Recent shale-gas field discoveries in Mexico and
Argentina, combined with regional governments’ efforts (notably Chile
and Peru) to assess its production potential, could dent hydro’s growth
curve, however.
Last month, Mexican state-owned oil giant Pemex announced
it will drill 20-25 oil fields in the Tampico-Misantla area near the
Gulf of Mexico to extract shale gas and shale oil. Last year, Pemex was
able to extract the fuel from six fields.
According to Pemex, Mexico has 60bn barrels of equivalent
crude oil in shale gas reserves of which 31.9bn are shale oil.

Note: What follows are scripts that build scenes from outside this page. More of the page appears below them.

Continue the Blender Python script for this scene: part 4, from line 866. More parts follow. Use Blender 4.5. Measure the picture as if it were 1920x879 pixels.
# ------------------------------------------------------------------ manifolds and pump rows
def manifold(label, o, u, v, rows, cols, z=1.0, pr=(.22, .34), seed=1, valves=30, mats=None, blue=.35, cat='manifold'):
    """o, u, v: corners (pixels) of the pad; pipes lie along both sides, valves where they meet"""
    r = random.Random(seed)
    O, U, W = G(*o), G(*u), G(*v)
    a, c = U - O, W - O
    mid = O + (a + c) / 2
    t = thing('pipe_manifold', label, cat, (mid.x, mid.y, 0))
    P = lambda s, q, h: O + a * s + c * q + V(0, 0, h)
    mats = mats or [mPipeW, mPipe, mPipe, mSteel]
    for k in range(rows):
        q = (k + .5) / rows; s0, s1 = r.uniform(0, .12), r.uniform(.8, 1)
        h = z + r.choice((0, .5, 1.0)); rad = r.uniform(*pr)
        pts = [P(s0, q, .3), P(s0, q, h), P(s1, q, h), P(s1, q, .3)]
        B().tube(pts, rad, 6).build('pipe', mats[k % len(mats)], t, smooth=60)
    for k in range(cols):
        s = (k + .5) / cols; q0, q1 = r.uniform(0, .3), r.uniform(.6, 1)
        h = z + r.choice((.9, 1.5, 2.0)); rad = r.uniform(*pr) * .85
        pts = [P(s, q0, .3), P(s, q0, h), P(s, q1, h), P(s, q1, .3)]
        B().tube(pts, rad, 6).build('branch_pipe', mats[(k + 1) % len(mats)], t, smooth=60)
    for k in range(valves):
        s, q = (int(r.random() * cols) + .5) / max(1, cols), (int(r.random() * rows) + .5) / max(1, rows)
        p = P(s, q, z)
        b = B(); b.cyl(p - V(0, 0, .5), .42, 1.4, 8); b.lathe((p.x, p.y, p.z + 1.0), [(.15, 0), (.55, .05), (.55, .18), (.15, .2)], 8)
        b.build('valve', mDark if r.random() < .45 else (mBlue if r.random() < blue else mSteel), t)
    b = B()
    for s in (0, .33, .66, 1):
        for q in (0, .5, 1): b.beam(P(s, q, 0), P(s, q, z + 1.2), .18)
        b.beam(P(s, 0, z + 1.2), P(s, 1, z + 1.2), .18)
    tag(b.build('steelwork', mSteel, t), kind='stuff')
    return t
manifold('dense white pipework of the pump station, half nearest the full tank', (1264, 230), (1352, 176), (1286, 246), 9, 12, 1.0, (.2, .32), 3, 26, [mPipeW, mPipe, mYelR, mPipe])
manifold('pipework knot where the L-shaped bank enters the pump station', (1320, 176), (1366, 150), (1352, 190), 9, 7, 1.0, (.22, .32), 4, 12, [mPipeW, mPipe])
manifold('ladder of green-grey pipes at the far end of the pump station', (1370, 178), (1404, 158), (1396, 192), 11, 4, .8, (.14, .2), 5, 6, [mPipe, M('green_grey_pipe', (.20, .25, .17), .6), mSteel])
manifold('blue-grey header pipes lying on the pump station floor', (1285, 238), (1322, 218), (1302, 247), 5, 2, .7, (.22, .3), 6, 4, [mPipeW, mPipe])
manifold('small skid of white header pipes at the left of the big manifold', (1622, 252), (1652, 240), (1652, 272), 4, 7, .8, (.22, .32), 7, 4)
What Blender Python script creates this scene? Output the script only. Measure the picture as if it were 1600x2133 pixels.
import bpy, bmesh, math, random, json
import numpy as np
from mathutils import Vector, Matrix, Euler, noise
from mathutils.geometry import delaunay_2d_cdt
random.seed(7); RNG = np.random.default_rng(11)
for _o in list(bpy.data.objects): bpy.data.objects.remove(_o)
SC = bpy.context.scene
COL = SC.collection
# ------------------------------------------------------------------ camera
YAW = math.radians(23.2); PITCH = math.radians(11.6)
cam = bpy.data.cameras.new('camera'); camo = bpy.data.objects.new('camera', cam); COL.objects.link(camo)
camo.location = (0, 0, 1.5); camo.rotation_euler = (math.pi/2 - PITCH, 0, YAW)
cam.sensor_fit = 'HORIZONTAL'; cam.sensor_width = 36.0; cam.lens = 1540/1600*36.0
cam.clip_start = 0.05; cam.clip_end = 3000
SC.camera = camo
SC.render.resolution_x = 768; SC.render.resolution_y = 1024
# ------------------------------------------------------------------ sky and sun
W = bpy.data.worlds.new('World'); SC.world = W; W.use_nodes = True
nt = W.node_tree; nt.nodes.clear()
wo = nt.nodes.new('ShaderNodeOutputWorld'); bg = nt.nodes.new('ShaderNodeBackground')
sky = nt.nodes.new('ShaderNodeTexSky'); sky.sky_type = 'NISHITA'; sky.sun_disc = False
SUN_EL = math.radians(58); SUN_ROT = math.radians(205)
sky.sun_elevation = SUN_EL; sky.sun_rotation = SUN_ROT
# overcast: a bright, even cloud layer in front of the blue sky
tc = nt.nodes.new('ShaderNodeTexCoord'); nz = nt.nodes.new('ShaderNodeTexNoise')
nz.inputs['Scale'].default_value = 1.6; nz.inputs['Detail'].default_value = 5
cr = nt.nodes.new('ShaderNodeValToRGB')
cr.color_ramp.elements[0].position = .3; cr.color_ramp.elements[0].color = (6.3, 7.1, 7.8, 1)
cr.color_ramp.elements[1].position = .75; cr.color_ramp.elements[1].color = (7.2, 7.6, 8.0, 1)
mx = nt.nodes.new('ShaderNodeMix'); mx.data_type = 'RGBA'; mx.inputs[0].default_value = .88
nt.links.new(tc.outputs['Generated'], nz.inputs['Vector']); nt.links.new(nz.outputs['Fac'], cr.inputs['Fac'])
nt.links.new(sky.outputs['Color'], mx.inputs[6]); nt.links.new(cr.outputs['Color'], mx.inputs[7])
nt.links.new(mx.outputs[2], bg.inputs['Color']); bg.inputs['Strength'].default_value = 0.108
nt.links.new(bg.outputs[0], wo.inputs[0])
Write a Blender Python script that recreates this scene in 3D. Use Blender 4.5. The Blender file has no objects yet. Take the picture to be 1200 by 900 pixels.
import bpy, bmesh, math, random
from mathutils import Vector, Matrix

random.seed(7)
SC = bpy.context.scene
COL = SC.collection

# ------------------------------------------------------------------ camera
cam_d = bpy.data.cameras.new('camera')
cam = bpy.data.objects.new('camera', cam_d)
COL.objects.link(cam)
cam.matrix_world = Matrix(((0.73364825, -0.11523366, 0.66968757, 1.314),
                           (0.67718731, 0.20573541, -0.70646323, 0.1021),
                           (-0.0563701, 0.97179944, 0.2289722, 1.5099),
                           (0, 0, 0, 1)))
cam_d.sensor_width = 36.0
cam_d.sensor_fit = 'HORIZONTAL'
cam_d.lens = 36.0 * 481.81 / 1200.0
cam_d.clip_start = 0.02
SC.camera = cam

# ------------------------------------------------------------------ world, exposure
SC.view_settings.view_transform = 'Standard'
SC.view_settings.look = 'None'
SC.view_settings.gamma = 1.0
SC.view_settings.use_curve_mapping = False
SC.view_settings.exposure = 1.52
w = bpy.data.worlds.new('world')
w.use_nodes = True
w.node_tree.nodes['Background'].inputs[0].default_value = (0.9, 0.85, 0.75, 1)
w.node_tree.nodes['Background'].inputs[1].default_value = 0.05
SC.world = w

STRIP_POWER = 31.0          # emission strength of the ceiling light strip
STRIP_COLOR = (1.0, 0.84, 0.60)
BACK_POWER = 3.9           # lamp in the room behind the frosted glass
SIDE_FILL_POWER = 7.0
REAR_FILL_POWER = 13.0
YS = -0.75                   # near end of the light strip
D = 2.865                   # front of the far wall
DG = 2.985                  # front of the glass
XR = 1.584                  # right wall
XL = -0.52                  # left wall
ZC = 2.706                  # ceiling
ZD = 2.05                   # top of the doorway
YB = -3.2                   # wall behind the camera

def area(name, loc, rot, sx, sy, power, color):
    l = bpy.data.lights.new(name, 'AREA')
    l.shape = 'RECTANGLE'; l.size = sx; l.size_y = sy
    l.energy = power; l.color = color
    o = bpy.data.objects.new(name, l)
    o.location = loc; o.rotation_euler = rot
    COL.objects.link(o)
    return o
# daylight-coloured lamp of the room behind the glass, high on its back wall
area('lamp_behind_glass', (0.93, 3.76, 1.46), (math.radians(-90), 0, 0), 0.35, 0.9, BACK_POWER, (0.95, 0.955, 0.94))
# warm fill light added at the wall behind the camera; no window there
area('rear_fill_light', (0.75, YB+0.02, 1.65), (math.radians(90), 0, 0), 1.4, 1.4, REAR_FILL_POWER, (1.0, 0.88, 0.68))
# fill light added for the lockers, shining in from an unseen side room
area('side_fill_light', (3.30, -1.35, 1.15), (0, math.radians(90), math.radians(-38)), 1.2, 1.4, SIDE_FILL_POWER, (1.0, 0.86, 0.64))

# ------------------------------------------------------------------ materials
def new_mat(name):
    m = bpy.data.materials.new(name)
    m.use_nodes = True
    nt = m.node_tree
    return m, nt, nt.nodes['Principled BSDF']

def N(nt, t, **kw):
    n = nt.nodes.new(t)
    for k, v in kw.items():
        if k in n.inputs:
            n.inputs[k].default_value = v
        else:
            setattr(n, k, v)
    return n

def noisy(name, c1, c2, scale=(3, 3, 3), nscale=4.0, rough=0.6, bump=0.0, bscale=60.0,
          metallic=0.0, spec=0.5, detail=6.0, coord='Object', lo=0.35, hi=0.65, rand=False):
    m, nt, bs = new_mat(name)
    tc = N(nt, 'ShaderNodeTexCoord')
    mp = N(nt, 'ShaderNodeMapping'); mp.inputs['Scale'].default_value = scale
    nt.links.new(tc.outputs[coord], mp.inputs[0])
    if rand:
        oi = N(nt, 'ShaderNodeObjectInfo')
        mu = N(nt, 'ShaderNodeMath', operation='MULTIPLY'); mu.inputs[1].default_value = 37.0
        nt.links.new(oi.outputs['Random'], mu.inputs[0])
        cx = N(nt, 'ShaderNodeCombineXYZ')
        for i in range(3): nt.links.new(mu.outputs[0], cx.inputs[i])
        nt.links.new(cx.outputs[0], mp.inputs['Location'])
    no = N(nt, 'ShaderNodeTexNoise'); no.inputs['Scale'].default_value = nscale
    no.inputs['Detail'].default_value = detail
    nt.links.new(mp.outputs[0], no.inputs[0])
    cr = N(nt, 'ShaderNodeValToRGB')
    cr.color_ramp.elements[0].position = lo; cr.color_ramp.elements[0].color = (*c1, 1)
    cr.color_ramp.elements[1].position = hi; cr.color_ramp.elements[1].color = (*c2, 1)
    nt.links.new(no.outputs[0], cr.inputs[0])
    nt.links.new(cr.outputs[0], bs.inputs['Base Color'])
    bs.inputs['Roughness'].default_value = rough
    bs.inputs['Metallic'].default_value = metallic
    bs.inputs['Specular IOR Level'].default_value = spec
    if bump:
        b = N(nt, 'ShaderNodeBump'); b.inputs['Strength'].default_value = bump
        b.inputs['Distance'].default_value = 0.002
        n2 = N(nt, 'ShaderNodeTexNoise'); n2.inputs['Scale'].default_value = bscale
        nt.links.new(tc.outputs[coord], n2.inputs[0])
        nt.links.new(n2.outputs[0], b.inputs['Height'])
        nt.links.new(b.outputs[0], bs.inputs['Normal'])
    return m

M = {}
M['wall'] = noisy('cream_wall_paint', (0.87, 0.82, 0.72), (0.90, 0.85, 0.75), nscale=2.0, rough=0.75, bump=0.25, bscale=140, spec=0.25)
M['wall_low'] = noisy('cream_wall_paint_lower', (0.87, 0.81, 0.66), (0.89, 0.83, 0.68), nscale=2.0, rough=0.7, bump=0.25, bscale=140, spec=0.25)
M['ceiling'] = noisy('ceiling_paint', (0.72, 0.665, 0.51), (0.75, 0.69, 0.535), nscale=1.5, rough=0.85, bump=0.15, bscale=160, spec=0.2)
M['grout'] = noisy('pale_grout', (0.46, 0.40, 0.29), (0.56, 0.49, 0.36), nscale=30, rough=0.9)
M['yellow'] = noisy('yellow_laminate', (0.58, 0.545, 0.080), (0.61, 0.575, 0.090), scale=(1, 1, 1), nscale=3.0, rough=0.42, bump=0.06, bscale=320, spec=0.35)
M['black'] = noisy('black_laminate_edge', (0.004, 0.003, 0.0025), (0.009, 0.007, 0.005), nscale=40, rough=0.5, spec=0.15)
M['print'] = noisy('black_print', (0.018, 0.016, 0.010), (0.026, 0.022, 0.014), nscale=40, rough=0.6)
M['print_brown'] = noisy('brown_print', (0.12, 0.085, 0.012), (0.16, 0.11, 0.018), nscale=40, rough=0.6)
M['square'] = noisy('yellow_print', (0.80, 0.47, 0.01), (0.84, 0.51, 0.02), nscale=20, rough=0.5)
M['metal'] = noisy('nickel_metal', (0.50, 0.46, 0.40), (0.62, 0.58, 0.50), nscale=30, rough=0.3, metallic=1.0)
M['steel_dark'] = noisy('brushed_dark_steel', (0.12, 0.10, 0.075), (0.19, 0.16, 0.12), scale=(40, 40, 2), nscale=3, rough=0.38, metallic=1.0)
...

In
Argentina, too, plans are afoot to develop the cleaner fuel, which
advocates boast emits 50% less CO2 than coal– albeit at much higher
extraction costs.
According to Argentine oil firm Tecpetrol’s energy
resources director Mauro Soares, Argentina has the potential to churn
out 774tn cubic feet of shale gas, mainly from the Vaca Muerta, Cuenca
Chaco-Paranaense and Gulf of San Jorge regions. In gas-dependent Chile,
the government has also identified“significant” yet undisclosed shale
gas reserves in the Magallanes area.
Shale gas remains very costly and difficult to extract,
however. Pemex esimates each well will cost $12-$15 milion to drill.
However, it expects those costs to fall to $5-8 million as the
technology develops.
Beatriz Olivera, energy and climate change campaign
director for Greenpeace Mexico, says shale gas could develop strongly in
Latin America if advocates show it can be produced at a lower cost than
other non-convential fuel alternatives.
If it can be made more economically feasible, Olivera says
shale gas is likely to begin replacing natural gas as the main fuel to
feed Latin America’s large network of thermic power stations, raising
its contribution beyond the current 40%.
“What this means is that instead of 57% of electricity
coming from hydro, we could have 45% from hydro and 52% from thermic
plants in 2020,” Olivera muses.
She adds: After big [production] discoveries in Mexico and Argentina, there is a lot of talk about shale gas.”
“It’s the fashionable transition fuel right now and governments are starting to look at its development potential.”